Where a line of the material contains the string "ramp", copy that line.

-- Start of Supplied material --

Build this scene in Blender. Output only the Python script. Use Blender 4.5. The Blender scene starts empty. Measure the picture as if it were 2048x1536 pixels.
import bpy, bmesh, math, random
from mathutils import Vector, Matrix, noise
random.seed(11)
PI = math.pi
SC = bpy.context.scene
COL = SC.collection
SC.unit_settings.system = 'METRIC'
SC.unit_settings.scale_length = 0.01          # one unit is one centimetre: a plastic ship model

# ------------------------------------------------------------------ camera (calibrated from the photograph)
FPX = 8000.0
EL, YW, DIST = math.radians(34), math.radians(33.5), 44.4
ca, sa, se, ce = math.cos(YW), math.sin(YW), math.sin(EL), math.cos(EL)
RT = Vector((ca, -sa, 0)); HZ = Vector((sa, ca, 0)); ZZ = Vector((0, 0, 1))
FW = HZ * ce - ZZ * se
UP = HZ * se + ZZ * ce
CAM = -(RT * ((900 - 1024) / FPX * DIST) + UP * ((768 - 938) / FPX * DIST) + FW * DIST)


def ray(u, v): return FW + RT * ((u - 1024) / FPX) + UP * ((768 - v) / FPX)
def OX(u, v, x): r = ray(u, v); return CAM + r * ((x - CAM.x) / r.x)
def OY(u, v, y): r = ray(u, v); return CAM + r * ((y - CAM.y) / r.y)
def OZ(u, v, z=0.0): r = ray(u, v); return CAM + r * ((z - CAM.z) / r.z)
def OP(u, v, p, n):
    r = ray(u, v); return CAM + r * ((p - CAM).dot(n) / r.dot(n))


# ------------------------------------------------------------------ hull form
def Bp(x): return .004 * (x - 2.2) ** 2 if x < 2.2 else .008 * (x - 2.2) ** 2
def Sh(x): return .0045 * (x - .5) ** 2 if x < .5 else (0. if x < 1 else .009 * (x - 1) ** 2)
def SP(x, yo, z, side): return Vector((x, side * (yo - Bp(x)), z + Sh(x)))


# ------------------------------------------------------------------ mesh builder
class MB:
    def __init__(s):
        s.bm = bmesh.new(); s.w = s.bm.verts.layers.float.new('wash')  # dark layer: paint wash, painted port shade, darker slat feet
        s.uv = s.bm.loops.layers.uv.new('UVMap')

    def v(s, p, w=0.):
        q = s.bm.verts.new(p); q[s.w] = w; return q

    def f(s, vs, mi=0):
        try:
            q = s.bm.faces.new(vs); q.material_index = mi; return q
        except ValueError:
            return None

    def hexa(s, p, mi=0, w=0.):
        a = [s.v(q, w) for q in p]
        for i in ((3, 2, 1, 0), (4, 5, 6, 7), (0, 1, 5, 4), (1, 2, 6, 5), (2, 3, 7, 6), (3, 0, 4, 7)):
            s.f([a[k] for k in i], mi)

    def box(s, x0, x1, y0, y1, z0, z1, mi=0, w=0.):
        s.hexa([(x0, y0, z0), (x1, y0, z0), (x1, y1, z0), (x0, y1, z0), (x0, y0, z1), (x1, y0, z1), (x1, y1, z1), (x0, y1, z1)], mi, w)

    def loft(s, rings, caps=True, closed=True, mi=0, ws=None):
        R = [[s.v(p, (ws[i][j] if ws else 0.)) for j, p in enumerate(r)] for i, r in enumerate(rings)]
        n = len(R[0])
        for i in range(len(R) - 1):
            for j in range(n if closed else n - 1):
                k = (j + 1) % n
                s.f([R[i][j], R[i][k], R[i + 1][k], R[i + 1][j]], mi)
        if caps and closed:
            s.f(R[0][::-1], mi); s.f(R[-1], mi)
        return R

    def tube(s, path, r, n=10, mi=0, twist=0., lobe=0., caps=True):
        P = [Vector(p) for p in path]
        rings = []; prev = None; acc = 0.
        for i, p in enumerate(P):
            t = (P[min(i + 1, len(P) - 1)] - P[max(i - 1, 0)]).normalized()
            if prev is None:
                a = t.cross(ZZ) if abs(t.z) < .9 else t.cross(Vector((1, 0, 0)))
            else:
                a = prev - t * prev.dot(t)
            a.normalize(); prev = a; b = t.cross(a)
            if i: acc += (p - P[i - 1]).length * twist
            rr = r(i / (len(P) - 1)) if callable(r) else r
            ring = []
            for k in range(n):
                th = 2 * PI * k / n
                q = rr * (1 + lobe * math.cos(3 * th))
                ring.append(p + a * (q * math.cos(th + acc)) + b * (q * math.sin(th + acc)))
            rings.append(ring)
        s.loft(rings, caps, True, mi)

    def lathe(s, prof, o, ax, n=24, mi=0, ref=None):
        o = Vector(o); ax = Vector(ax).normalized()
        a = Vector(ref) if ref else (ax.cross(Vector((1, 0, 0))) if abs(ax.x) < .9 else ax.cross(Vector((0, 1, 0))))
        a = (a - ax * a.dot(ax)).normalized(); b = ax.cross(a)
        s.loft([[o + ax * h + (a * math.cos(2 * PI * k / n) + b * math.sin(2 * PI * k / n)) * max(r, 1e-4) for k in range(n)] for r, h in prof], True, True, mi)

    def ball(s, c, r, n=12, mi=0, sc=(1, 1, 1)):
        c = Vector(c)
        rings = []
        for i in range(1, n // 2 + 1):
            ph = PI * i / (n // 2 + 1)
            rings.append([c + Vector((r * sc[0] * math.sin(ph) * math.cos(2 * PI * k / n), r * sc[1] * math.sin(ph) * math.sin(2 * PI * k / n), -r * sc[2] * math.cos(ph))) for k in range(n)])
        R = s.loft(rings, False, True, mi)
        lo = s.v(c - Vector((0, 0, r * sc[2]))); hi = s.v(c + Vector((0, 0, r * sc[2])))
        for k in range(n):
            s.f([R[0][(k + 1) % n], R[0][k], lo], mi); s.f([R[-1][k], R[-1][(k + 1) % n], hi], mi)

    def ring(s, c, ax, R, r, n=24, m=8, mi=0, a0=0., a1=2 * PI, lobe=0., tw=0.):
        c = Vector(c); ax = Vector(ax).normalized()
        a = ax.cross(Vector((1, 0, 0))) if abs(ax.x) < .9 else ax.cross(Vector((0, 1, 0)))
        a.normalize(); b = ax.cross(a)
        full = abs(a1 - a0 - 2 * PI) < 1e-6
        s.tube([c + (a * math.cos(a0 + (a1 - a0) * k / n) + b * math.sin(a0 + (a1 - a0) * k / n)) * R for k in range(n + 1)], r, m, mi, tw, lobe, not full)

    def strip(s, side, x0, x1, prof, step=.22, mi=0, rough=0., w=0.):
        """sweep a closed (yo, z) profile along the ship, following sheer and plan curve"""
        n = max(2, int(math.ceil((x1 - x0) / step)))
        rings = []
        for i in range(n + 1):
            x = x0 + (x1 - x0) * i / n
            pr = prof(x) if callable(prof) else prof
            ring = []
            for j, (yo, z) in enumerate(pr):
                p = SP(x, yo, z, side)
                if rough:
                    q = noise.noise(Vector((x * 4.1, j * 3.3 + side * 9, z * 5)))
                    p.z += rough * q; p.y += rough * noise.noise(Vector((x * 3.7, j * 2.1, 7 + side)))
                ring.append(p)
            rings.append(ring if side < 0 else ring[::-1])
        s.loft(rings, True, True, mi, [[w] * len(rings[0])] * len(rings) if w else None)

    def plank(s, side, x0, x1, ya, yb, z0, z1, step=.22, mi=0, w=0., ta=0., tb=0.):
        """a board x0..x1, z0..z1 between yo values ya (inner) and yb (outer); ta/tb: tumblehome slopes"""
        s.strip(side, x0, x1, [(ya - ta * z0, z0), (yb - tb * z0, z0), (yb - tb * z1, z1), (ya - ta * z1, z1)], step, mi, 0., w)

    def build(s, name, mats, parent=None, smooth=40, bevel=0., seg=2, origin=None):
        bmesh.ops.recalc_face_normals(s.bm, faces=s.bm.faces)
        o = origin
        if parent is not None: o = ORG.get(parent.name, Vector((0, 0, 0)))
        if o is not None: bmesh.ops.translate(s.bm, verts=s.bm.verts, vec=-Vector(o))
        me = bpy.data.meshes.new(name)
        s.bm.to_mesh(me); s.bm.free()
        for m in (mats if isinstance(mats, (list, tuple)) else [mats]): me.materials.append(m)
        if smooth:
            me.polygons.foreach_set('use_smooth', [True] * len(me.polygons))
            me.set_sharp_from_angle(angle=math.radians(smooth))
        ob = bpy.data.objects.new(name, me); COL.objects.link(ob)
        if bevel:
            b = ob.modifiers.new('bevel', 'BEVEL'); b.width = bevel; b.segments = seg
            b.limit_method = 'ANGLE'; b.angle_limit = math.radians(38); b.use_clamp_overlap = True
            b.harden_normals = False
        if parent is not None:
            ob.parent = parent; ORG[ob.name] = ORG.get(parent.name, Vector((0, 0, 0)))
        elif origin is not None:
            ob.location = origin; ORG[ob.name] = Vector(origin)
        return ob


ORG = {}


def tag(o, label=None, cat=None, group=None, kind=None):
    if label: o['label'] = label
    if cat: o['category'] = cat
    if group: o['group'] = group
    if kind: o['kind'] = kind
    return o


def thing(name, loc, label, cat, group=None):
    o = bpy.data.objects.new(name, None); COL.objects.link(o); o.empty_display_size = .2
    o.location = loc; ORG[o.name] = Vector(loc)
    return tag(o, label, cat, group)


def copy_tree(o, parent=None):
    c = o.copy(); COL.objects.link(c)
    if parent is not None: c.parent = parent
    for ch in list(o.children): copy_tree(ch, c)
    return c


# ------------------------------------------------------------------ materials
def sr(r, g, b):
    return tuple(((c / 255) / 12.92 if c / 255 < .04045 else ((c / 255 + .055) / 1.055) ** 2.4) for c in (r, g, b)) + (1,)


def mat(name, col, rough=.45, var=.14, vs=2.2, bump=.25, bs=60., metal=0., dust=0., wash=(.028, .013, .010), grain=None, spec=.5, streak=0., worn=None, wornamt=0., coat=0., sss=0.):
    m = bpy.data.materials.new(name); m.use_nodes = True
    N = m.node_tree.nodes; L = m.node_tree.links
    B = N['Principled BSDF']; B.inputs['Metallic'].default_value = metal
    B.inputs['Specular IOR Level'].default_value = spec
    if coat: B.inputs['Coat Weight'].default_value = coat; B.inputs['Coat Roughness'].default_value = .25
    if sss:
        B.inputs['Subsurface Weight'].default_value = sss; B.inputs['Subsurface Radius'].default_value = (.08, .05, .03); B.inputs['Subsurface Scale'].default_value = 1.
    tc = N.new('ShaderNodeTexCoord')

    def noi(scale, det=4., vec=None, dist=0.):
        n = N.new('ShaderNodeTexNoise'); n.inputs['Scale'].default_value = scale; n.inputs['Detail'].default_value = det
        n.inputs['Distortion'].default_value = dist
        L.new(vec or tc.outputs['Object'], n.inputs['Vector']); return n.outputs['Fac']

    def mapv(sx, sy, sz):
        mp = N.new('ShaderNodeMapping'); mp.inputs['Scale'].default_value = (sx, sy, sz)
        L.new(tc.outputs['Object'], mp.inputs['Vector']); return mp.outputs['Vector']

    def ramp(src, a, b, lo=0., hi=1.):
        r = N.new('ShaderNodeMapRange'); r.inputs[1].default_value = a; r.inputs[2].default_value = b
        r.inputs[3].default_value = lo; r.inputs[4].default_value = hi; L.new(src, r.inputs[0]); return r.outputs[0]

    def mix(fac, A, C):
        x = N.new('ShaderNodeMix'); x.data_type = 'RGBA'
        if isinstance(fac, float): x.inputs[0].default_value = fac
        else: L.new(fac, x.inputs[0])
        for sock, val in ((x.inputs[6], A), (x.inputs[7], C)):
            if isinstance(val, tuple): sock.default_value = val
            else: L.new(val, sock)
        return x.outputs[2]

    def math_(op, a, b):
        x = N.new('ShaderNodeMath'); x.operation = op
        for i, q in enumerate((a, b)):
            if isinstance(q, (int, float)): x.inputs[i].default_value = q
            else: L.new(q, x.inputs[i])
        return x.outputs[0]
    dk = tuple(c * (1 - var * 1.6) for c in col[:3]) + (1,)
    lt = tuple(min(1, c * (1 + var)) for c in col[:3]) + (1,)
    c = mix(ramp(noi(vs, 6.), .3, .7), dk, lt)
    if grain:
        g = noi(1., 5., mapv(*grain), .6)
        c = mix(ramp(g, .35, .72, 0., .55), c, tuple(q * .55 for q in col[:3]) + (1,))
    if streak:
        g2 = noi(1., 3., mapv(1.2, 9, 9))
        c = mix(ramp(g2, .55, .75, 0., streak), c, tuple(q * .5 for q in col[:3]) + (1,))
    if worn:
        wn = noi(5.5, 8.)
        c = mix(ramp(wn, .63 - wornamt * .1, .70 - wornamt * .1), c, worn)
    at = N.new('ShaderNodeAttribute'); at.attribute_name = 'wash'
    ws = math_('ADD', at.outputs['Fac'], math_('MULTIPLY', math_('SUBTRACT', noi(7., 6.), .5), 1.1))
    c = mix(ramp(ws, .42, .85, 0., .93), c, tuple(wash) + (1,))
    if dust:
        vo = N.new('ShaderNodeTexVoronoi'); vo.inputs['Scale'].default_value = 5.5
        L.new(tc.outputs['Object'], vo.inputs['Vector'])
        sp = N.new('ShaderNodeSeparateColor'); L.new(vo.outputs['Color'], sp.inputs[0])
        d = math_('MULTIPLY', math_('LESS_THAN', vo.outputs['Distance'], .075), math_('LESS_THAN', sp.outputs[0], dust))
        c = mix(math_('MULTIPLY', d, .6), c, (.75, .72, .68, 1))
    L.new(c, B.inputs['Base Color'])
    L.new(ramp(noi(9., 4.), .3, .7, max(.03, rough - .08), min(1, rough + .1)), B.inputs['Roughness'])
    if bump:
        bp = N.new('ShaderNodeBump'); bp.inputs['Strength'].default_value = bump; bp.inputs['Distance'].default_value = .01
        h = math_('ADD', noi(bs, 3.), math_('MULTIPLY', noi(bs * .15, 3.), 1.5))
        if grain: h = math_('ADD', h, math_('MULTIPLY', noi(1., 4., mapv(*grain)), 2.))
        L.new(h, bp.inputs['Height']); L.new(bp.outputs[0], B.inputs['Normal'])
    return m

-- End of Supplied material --

# Task answer
    def ramp(src, a, b, lo=0., hi=1.):
    c = mix(ramp(noi(vs, 6.), .3, .7), dk, lt)
        c = mix(ramp(g, .35, .72, 0., .55), c, tuple(q * .55 for q in col[:3]) + (1,))
        c = mix(ramp(g2, .55, .75, 0., streak), c, tuple(q * .5 for q in col[:3]) + (1,))
        c = mix(ramp(wn, .63 - wornamt * .1, .70 - wornamt * .1), c, worn)
    c = mix(ramp(ws, .42, .85, 0., .93), c, tuple(wash) + (1,))
    L.new(ramp(noi(9., 4.), .3, .7, max(.03, rough - .08), min(1, rough + .1)), B.inputs['Roughness'])